La carriera di Ryan O’Neal ha attraversato molte forme e diversi generi del panorama mediale contemporaneo. Dalla soap opera che lo ha fatto conoscere al grande pubblico televisivo degli anni '60 all’inaspettato successo nel ruolo del ricco rampollo innamorato Oliver Barrett IV nel blockbuster strappalacrime per eccellenza degli anni '70, dall’approdo ai film d’autore fino al debutto teatrale e al ritorno alla televisione negli anni 2000, O’Neal ha continuato ad essere, nell’arco di sessant’anni, uno dei volti più noti dell’industria cinematografica e televisiva americana.

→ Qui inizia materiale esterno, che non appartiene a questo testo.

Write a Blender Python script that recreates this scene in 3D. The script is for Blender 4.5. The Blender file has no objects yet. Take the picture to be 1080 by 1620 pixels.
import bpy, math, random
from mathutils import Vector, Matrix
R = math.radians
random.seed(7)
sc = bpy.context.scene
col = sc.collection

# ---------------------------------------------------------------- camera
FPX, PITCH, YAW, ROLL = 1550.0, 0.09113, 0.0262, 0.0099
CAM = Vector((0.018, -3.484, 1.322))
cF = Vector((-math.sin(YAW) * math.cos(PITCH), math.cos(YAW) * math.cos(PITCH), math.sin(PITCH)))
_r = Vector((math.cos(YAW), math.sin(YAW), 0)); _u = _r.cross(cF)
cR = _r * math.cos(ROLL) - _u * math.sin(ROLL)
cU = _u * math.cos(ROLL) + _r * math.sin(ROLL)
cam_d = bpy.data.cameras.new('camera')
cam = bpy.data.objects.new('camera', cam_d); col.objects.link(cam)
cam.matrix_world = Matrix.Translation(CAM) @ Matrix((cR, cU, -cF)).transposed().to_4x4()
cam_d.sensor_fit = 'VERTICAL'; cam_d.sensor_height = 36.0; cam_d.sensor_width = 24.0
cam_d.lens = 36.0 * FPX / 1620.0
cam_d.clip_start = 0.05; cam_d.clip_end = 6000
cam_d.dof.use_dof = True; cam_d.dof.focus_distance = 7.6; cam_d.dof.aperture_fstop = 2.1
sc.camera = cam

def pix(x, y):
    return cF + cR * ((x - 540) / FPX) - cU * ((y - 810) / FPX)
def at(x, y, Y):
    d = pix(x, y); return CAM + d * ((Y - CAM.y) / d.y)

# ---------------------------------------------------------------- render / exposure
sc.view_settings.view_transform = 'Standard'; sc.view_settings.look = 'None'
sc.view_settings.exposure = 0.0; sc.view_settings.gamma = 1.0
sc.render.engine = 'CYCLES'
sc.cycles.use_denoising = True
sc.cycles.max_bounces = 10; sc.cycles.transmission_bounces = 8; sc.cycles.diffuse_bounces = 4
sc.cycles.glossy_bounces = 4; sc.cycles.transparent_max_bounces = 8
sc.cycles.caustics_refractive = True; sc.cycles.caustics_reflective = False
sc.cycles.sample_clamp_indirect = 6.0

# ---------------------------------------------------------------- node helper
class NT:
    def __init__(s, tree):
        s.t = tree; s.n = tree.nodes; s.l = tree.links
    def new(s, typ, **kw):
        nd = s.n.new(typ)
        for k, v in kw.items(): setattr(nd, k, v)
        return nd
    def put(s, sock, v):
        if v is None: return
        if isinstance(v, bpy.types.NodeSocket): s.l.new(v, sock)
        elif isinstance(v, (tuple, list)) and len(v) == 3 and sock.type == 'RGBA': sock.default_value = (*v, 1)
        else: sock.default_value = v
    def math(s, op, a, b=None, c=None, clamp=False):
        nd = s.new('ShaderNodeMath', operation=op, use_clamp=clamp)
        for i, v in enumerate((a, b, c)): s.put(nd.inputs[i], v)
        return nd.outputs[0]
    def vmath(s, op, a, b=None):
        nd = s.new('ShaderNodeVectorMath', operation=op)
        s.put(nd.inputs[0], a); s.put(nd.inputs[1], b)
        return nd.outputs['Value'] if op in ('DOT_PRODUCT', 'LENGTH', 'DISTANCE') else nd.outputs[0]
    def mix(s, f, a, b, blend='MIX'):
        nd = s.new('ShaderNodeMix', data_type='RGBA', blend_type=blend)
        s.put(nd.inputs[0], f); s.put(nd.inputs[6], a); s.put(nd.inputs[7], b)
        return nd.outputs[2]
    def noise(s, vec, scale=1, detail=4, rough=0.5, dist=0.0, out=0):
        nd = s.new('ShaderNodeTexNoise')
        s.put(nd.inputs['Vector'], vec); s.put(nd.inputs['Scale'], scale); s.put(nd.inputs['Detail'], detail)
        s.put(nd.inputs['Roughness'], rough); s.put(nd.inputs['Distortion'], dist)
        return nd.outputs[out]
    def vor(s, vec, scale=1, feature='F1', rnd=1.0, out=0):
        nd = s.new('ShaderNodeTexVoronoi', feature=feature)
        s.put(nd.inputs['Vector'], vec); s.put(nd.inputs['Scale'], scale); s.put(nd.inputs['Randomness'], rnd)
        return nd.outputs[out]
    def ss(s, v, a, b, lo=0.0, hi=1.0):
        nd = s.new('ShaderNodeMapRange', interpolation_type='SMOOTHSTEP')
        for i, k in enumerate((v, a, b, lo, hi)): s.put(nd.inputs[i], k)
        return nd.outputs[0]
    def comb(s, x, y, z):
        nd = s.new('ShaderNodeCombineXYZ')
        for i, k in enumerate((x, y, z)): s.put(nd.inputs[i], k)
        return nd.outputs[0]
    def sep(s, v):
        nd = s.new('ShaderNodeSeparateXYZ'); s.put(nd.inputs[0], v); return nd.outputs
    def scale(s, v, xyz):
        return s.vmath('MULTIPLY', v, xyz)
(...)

L’attore ebbe il suo primo ruolo importante nella soap opera Peyton Place in cui ha recitato dal 1964 al 1969. La sua statura divistica si affermò improvvisamente con Love Story (1970), grandissimo successo di pubblico, che portò O’Neal a lavorare negli anni 70 con registi come Kubrick, Bogdanovich, Attenborough, Walter Hill e ad essere preso in considerazione per ruoli come Rocky e Michael Corleone.

Tuttavia, i divorzi dalle mogli ufficiali e la tempestosa relazione con la Charlie’s Angel Farrah Fawcett, gli scandali dovuti a varie dipendenze di tutti i membri della famiglia e gli insuccessi commerciali di molti dei film successivi, hanno appannato l’immagine di star di prima grandezza dell’attore. Nemmeno la performance di O’Neal nella trasposizione cinematografica di Stanley Kubrick del romanzo di Thackeray, Barry Lyndon (1975), fu unanimemente apprezzata dalla critica che non riteneva l’attore sufficientemente credibile per un ruolo in costume.

I tentativi di riutilizzare formule di genere o accoppiamenti con partner femminili che avevano assicurato il successo di film precedenti, come il tanto atteso sequel di Love Story, Oliver’s Story (1978) o il ritorno con Barbara Streisand in Ma che sei tutta matta (1979) che riprendeva lo stile slapstick di Ma papà ti manda sola (1972), non vennero ugualmente premiati dal pubblico. O’Neal ritrovò comunque il successo grazie al pubblico televisivo che ne aveva decretato la prima affermazione: nel nuovo millennio è stato guest star di popolari serie televisive come Desperate Housewives e 90210, oltre ad aver interpretato il ruolo ricorrente del padre della protagonista in Bones.

Sempre per il piccolo schermo ha prodotto il reality Ryan and Tatum: the O’Neals (2011) trasmesso dall’Oprah Winfrey Network che, tuttavia, non è riuscito a sanare i contrasti tra padre e figlia. Nel 2015, è stato inoltre scelto da Terrence Malick per un cameo in Knight of Cups e l’anno seguente ha debuttato sul palcoscenico insieme a Ali McGraw, protagonista femminile di Love Story, nella commedia di A. R. Gurney, Love Letters.

Spesso descritto come un “duro” per i suoi ruoli in film d’azione e di guerra come Il ladro che venne a cena (1973), Driver l’imprendibile (1978) e Quell’ultimo ponte (1977), oltre che per il suo carattere difficile e i numerosi problemi avuti con la giustizia, Ryan O’Neal andrebbe invece riconsiderato come espressione dell’ansia verso la mascolinità che sembra incarnare. “Ti sei sempre preoccupato che potessi diventare frocio” dice il suo personaggio al padre nel neo-noir I duri non ballano (1987) di Norman Mailer, una frase che evoca il conflitto con l’autorità paterna nello sviluppo della propria identità maschile che caratterizza anche lo stesso personaggio di Oliver Barrett IV in Love Story.

Il padre di Redmond Barry è invece assente fin dal principio e lo stesso Barry sarà un padre incapace di mantenere autonomamente la propria famiglia, optando per sposare il denaro di Lady Lyndon (Marisa Berenson) e diventando così dipendente da un’altra donna, oltre alla madre. Anche in un film d’azione come Driver, il successo della mascolinità del protagonista dipende da due donne, la Giocatrice (Isabelle Adjani) che gli fornisce l’alibi per sottrarsi alla cattura e l’Intermediario (Ronee Blakley) che gli procura le rapine.